Much of Goldberg’s column conflates anti-Zionism with criticism of Israel. She seems to forget that in order to criticize something, it has to exist, which anti-Zionists do not want for Israel. She falls into the trap of accusing Jews of using antisemitism as an excuse to silence criticism of Israel when many people manage to be both Zionists and critics of Israel. A poll by strategist Mark Mellman shows that nine out of ten American Jews are pro-Israel – but six out of ten are critical of at least some Israeli policies.
Goldberg reserves special opprobrium for Prime Minister Benjamin Netanyahu’s cozying up to authoritarian-leaning governments in Eastern Europe. The irony of this criticism is that many Israelis have said exactly the same, including lawmakers from the Zionist Union Party. They are liberal Jews and critical of Netanyahu – but are at the same time, self-declared Zionists. It seems Goldberg is guilty of conflating the prime minister and all Israelis. Imagine how she would react if someone did the same for Americans like herself and Donald Trump.
The Times columnists says that: “It’s entirely possible to oppose Jewish ethnonationalism without being a bigot.” Leaving aside the idea that all Jews are the same ethnicity, she seems to have a problem specifically with Jewish nationalism, but not others.
She presents opposing a Palestinian state as a view which ought to be beyond the pale, repeatedly excoriating the current Israeli government for holding that position – despite the fact that Netanyahu often and repeatedly says the opposite.
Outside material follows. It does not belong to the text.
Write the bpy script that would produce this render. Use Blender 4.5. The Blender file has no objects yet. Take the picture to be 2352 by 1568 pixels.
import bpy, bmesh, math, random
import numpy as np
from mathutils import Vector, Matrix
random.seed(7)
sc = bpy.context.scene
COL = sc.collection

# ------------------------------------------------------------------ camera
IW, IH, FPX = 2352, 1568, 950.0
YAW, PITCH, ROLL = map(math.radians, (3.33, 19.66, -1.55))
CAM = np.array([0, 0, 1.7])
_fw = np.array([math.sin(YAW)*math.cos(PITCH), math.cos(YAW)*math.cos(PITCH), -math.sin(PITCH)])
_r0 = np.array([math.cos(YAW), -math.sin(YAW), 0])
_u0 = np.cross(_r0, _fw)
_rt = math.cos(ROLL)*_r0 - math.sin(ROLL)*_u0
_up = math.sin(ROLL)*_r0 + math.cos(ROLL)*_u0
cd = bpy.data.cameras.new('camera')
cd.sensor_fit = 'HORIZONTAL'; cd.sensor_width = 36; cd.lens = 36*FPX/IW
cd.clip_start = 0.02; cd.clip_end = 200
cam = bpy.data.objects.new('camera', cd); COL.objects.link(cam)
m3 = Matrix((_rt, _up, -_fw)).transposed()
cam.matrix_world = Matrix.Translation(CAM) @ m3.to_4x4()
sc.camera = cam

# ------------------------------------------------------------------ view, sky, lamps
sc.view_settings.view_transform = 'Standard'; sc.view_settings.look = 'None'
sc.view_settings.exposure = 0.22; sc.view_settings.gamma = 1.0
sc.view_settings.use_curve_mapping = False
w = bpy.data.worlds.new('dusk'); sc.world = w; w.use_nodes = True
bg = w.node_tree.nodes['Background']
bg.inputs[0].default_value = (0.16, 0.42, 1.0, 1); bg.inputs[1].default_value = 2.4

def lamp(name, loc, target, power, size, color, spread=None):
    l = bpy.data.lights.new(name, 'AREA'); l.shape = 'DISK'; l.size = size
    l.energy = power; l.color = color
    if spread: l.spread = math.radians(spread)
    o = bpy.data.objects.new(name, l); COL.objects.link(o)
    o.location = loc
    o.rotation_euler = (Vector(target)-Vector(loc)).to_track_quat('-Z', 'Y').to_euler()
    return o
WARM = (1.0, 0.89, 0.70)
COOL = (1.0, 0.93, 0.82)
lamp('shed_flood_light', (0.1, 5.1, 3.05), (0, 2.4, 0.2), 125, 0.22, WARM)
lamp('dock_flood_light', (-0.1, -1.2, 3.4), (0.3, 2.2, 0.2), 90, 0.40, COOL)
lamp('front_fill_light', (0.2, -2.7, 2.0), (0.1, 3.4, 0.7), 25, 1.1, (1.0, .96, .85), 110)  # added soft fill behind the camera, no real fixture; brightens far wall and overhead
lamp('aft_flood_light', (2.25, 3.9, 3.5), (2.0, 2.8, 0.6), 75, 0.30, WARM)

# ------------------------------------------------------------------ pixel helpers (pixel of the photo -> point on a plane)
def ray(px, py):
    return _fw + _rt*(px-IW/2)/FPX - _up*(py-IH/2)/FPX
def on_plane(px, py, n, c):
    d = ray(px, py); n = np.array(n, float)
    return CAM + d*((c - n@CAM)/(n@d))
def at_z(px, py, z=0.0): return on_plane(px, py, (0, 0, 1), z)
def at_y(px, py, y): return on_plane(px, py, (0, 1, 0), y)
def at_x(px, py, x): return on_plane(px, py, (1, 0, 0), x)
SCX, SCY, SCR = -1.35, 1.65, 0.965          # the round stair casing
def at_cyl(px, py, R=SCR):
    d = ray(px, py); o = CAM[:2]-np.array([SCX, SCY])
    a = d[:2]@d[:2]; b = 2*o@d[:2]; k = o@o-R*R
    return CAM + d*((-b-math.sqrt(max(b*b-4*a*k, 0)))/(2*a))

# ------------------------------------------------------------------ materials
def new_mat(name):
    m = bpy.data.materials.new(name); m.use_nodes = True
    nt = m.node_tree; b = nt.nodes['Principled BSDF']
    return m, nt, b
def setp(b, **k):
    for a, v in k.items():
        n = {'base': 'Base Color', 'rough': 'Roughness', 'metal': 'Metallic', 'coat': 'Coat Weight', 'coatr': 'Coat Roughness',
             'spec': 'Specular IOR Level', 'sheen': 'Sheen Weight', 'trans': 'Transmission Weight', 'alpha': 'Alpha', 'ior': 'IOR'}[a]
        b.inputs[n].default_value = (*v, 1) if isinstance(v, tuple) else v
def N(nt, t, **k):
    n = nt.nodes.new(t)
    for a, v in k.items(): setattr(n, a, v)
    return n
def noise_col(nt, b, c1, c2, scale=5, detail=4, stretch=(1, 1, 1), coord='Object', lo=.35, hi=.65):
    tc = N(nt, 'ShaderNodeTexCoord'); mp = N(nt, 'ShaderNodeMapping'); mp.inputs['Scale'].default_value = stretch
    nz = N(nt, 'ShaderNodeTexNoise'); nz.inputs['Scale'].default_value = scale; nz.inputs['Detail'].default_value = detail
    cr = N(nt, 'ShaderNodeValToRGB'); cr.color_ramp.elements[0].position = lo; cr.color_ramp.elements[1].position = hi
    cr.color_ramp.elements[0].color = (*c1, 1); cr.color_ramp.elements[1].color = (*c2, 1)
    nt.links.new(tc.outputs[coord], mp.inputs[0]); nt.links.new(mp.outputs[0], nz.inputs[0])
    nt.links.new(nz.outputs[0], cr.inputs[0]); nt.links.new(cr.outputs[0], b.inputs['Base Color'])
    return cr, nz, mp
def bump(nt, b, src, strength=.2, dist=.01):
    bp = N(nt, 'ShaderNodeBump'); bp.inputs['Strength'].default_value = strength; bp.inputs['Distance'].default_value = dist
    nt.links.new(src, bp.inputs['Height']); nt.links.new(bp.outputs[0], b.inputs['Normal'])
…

But, she doesn’t explain why opposing Palestinian ethnonationalism is necessarily bigoted, when it means a state that Palestinian Authority Mahmoud Abbas and Hamas’s leadership claim will need to be free of Jews.
Anti-Zionism is an inherently antisemitic concept because it seeks to single the Jewish people out among the nations of the world as undeserving of self-determination. It doesn’t matter if Diaspora Jews like or support Israel – although polls show that the vast majority in the US and the UK do – for seeking Israel’s elimination to be antisemitic. Publishing Goldberg’s screed provides cover for antisemitism. The New York Times can do better.